A new high-risk money saving scheme in Foreign Currency Loans is currently taking the financial market by storm, but there are worries that whilst it can decrease debt quickly, it can also create debt within days too.

This is a risky venture that many people are trying out whilst the strength of the $US is falling, a Foreign Currency Loan is pretty much what the name implies, a loan taken out in a different currency, generally one whose value is falling against the £.

As the US are hitting some troubled times financially, the dollar appears to be falling in value against many foreign currencies, especially the UK pound. A lot of homeowners have been converting their current sterling mortgage into a dollar mortgage to take advantage of this opportunity.

This means many people have been trying to use this style of borrowing as a way of reducing their current debt. Whilst in principle it sounds too good to be true, in reality the tables can be turned within a matter of days with the unpredictable financial markets and fluctuating stock exchange.

A risky practice that may pay off but you have to really keep on top of the markets and change your mortgage deal as necessary. It is a practice where you must be able to afford taking that risk otherwise you could end up in serious financial trouble.

Whilst some have been giving foreign currency loans a go, many people were put off from doing it once they got the full facts on how risky a venture it was. If you still fancy trying it why not go for a multi-currency loan, which is a bit of a halfway house. It is trying to optimise on falling currencies for financial gain, but not putting all your eggs in one basket - spreading the risk a bit more thinly instead by having your loan spread over several different currencies.
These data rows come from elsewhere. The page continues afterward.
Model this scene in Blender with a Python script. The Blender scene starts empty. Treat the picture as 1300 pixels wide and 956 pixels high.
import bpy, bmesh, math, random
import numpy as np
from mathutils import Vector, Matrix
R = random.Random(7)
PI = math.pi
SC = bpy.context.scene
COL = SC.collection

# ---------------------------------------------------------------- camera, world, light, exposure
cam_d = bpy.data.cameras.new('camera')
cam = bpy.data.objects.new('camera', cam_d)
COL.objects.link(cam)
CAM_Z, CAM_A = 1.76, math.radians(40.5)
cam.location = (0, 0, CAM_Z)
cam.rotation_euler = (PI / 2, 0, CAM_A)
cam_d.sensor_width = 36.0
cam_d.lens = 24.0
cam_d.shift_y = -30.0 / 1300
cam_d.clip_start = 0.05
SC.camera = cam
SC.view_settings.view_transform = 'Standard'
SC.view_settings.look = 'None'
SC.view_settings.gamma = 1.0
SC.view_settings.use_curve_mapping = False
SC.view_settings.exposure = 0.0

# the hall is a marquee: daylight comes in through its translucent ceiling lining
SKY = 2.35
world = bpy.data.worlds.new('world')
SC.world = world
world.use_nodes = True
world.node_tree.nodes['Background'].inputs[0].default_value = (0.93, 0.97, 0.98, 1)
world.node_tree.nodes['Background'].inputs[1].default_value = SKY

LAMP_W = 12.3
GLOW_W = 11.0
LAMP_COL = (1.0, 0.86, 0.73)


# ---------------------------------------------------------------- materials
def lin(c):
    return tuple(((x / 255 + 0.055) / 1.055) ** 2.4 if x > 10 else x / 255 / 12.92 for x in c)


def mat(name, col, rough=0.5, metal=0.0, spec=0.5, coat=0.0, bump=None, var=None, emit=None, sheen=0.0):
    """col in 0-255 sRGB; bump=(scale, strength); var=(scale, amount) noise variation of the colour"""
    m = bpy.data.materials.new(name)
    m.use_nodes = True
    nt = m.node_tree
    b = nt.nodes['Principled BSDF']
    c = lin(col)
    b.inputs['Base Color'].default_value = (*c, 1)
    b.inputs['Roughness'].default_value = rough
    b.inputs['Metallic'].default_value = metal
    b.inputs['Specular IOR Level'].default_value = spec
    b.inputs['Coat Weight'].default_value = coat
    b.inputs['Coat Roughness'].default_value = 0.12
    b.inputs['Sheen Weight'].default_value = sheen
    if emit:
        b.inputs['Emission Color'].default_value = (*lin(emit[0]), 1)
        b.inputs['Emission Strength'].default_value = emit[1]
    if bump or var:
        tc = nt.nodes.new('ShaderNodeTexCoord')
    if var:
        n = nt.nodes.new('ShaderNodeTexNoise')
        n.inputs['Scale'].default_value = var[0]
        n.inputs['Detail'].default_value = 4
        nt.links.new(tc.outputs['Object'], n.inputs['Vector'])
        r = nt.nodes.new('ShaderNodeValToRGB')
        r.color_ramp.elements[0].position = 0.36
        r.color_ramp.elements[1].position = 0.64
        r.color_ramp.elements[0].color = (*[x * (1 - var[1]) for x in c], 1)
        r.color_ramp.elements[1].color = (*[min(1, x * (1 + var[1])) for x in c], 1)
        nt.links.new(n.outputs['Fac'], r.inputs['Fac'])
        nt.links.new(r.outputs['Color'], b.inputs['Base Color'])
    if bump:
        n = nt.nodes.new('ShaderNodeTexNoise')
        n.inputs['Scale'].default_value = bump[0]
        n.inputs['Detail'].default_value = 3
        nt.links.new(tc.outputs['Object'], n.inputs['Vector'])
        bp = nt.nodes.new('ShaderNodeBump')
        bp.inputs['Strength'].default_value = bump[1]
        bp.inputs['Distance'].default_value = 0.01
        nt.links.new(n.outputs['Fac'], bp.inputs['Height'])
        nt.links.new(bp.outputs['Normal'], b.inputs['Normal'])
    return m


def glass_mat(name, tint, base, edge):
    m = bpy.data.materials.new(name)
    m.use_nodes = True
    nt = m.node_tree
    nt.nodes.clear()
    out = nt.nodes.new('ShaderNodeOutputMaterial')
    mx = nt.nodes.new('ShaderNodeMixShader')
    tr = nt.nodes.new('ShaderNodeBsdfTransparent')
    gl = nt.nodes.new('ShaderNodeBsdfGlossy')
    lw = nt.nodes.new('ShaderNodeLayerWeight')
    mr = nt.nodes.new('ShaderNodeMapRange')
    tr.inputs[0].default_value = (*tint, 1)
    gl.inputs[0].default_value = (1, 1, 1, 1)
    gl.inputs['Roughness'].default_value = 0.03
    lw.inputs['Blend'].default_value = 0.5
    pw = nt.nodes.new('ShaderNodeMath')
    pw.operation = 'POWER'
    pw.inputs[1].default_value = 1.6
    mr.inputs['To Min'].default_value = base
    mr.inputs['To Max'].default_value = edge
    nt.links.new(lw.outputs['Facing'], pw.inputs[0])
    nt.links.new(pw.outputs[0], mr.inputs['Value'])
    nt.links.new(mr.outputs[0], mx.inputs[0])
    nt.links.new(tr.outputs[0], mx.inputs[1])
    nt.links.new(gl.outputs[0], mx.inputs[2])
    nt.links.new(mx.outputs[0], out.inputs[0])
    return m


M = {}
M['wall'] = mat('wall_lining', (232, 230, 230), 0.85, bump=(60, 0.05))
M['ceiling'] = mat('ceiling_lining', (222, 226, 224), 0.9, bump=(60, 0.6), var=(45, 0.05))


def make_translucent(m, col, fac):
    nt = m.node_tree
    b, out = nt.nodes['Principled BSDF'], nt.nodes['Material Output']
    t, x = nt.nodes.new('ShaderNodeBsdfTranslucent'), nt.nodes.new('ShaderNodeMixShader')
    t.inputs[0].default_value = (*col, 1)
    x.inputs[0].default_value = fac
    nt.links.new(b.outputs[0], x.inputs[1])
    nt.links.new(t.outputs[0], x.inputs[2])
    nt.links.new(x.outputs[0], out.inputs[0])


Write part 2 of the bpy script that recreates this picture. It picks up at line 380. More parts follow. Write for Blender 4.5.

One recent example of it going wrong is a couple who were advised to take out a mortgage in Canadian dollars, the first 3 months went well and they reduced their debt by 7%, however recently the currency value has changed and they now owe 2.5% more than their original loan. However they remain positive that whilst this is a short term set back, over the long term they believe a multi currency mortgage will help them reduce their debt quicker than the more conventional way.